Filed in Latest News by on November 20, 2017

Why should Catholic schools teach philosophy? Surely what matters is catchesis and forming young people in the Faith? This is a view taken by many today but it is profoundly mistaken and represents a denial of the Catholic tradition, a rejection of Catholic heritage and a wasted opportunity. In the Catholic tradition philosophy and theology have always been handmaids – it is not possible to train to be a Catholic priest without studying both disciplines. Arguably philosophy thinking in Catholicism has been deeper, more rigorous and more profound that that found in any other religious grouping anywhere in the world.

The Church faces an existential crisis in the modern Western world (the less developed world is a different story). Church attendances are declining and for many young people Faith is simply irrelevant. This is not an accident – it is a product of a trend in the modern world to deny the search for any Absolute Truth and to see truth as, at least, a construct. The movement can be seen most clearly in art with a gradual slide from representational art which sought to capture ‘Truth’ on canvas, through Dadaism in the First World War and so on through surrealism and many other movements to culminate in postmodern art. Indeed we live in a post modern, relativistic and nihilistic world where concern for ultimate Truth is seen as a relic of a bygone age.
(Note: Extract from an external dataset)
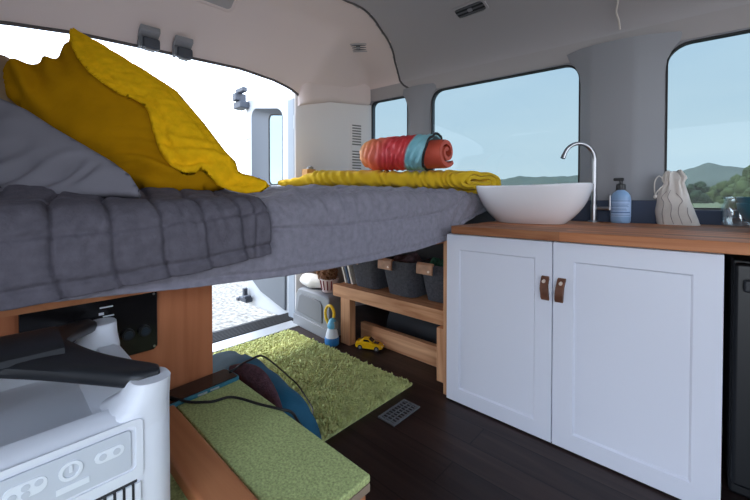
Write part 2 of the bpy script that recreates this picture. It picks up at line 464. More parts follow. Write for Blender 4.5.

In case this seems a questionable or challenging view, then it is represented nowhere more clearly nor argued anywhere more forcibly then in ‘Fides et Ratio’, the wonderful 1998 encyclical by Pope John Paul 11th who, in an impassioned and carefully argued letter, argued for the absolute centrality of philosophy. The Pope did not even give supremacy to Catholic philosophy – instead he called on the discipline to recapture its old calling by focussing on the great questions about meaning, purpose, God and evil. His call has largely been ignored outside the Church and, what is more disappointing and surprising, inside the Church as well.

Truth is not something that is relative to any individual subject in schools – it affects, or should do, every area of the curriculum. Over the door of Plato’s Academy of Philosophy in Athens were the words ‘Let no-one unskilled in Mathematics enter here’; History is concerned with the very nature of truth both as a vehicle of power as well as a discipline in its own right; all the sciences have a profound interest in truth as well as the extent to which, as Thomas Kuhn argued, any scientific view is simply a paradigm to be replaced by another when the old one breaks down; geography raises issues of truth (for instance in the case of projections) but also in other areas as well; art and music both also raise issues of truth. Catholic education at its best should have a profound, inter-disciplinary approach to Truth yet, sadly, this is all too often lacking and this is sometimes because many teachers in Catholic schools do not recognise the depth and relevance of the tradition.

This session will explore these issues and suggest a way forward which can enable schools to engage with contemporary culture and which can kindle anew the relevance of the Tradition to the modern world.